* BEGIN Provided material *

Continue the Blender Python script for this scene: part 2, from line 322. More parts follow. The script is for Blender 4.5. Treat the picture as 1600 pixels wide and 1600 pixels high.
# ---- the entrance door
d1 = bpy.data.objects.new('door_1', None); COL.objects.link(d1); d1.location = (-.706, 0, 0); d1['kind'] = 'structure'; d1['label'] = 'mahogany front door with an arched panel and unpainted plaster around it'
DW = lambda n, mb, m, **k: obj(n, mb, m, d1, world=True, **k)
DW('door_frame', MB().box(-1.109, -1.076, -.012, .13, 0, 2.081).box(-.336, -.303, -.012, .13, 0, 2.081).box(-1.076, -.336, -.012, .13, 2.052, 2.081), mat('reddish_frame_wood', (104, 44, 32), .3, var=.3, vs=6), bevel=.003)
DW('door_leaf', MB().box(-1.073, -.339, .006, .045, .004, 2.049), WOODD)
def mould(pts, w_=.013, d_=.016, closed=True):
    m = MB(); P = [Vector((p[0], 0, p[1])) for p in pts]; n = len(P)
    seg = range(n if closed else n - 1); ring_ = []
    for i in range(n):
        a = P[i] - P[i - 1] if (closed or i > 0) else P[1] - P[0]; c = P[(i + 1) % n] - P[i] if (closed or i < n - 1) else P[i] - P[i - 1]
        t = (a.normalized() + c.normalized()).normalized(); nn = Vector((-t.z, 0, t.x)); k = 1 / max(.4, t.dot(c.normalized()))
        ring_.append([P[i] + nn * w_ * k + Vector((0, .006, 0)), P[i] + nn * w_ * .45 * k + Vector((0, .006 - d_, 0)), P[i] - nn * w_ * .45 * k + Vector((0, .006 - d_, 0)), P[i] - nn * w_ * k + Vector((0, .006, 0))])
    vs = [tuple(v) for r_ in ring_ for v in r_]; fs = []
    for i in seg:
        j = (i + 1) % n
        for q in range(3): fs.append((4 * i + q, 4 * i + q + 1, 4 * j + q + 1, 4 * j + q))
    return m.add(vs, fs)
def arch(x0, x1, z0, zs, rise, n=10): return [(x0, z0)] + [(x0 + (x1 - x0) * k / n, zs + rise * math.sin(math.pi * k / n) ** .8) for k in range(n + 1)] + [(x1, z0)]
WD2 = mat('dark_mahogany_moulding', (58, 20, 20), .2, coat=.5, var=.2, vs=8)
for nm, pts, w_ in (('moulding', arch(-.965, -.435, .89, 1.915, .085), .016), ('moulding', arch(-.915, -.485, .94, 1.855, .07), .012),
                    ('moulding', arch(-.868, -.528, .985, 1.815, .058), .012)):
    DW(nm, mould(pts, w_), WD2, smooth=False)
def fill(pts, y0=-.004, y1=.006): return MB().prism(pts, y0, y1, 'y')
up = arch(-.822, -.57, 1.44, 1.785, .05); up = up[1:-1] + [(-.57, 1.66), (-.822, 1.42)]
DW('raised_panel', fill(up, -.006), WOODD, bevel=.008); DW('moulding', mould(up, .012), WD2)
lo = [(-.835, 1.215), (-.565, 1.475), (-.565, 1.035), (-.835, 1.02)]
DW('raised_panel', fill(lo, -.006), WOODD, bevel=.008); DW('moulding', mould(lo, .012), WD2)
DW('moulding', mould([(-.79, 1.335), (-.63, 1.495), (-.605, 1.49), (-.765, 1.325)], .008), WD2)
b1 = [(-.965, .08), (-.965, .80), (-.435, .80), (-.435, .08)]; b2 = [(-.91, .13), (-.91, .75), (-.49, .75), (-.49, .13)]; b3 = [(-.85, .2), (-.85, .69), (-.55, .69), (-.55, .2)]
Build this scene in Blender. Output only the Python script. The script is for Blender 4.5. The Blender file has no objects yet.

* END Provided material *

* **Work to do**: Search the data above for the string "Blender" and copy each line that has it.

* **Response for this exercise**:
Continue the Blender Python script for this scene: part 2, from line 322. More parts follow. The script is for Blender 4.5. Treat the picture as 1600 pixels wide and 1600 pixels high.
Build this scene in Blender. Output only the Python script. The script is for Blender 4.5. The Blender file has no objects yet.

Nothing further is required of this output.